'Paris era una fiesta': Los mejores párrafos sobre un velódromo en la autobiografía de Ernest Hemingway, para desearos lo mejor para 2022

‘Paris era una Fiesta’ es una autobiografía póstuma de Ernest Hemingway que recoge los días que vivió en París con su primera mujer, en los años veinte del siglo XX, donde eran “muy pobres, pero muy felices”, intentando ganarse la vida, sobre todo como escritos de cuentos y donde el norteamericano descubrió, un poco por casualidad y para salirse de las apuestas hípicas, el ciclismo en pista, una novedad que le fascinó.

En sus páginas cuenta como “he empezado muchas veces a escribir un cuento sobre carreras de bicicletas, pero nunca me ha salido ninguno que fuera tan bueno como son las carreras, las de velódromo cubierto o al aire libre tanto como las de carretera”, manifestando su obsesión por “escribir sobre el extraño mundo de las carreras de seis días”, y se justificaba porque “el francés es la única lengua en que se ha escrito bien sobre esto y los términos son todos franceses, y por eso es difícil escribir en otra lengua”.

Six-day race, de  Max Oppenheimer (1929).
Una obra coetanea a la narración de Hemingway.

Hemingway no llegó a escribir ese cuento -o puede que estuviera entre los manuscritos dentro de la maleta que le robaron a su mujer-, pero sí algunos bellos párrafos en dicho libro que, casi un siglo después, describen como pocos han hecho, lo que es la magia de los velódromos.
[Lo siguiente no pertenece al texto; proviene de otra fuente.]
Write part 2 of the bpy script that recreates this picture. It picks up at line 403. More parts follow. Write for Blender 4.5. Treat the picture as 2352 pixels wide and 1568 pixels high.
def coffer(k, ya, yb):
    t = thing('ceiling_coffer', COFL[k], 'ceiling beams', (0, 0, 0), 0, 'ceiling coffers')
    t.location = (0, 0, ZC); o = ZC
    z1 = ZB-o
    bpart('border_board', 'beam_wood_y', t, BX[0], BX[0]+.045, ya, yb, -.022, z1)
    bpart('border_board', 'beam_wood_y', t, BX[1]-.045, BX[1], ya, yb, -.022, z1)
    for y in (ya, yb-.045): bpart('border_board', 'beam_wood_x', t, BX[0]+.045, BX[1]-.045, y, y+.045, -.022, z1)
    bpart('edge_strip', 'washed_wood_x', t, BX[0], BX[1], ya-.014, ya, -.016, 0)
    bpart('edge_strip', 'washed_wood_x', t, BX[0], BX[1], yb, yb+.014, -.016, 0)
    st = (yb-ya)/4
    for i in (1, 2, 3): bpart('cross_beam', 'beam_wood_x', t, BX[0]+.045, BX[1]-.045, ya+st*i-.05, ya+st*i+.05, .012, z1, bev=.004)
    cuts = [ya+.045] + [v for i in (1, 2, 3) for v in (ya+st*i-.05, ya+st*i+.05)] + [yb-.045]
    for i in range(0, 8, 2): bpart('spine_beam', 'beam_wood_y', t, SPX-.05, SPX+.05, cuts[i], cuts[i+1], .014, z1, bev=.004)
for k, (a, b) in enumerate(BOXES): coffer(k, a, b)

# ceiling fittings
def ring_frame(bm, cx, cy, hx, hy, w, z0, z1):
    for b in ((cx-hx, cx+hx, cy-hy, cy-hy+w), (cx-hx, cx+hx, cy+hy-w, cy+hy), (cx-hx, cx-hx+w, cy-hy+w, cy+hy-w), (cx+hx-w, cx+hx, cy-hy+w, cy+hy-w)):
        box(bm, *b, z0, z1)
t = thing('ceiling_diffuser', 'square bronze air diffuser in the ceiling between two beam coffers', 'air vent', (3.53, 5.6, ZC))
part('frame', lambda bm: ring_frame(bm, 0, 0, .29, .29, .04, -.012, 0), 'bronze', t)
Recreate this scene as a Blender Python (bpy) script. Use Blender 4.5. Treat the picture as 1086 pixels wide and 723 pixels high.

Aunque sea en inglés, la que se ha convertido en la nueva lengua del ciclismo en pista, hablando del “Vélodrome d’Hiver con su luz que atravesaba capas y capas de humo, con la pista de madera y sus empinados virajes, y el zumbido de los tubulares sobre la madera cuando pasaban los ciclistas, y el esfuerzo y las tácticas y los corredores desviándose arriba o abajo en la pista, convertidos en una parte de sus máquinas”, aunque ya se haya dejado de fumar en los recintos cerrados.

“Lograré meter la impresión fantástica del medio fondo, el ruido de las motos de los entrenadores con sus rodillos, y los entrenadores con sus pesados cascos y sus teatrales trajes de cuero”, narraba, aunque esa disciplina ya sea residual, sustituida por otras igualmente espectaculares y en las que siempre se mantendrá aquello de que “de pronto un hombre que no podía sostener la velocidad y se descomponía, y se le veía chocar brutalmente contra la sólida muralla de aire de la que hasta entonces había estado separado”.

Hemingway se admira que “había tantas clases de carreras. Los sprints por eliminatorias hasta llegar a la carrera final, en los que los dos corredores retenían durante largos segundos su velocidad, cada cual esperando que el otro guiara el sprint y así obtener un abrigo inicial, y luego las vueltas a medio paso hasta la zambullida final en la fascinadora pureza de la velocidad. Había los programas de carreras a la americana, con sus series de sprints que llenaban la tarde. Había las hazañas de velocidad absoluta, cuando un hombre corría solitario durante una hora contra el reloj, y había las terriblemente peligrosas y hermosas carreras de cien kilómetros en los grandes peraltes de madera de la pista de quinientos metros del Stade Buffalo, el velódromo al aire libre en Montrouge donde se hacían las carreras tras moto”.

Puede que el ciclismo en pista haya cambiado mucho más que su idioma en este siglo largo de existencia. Puede que la espectacularidad ya no radique en el ruido de las motos, en los eternos ‘surplaces’, en las cada vez más breves distancias cronometradas. Puede -estoy seguro- que este deporte agradezca nuevas fórmulas más imaginativas, pero que buscan un atractivo tan multitudinario como el que tuvo el ciclismo en el Vélodrome d’Hiver o en el Stade Buffalo.

Para todos aquellos que hemos vibrado, vibramos y vibraremos con este deporte, mis mejores deseos para 2022, aunque sean transmitidos desde estos párrafos de Ernest Hemingway.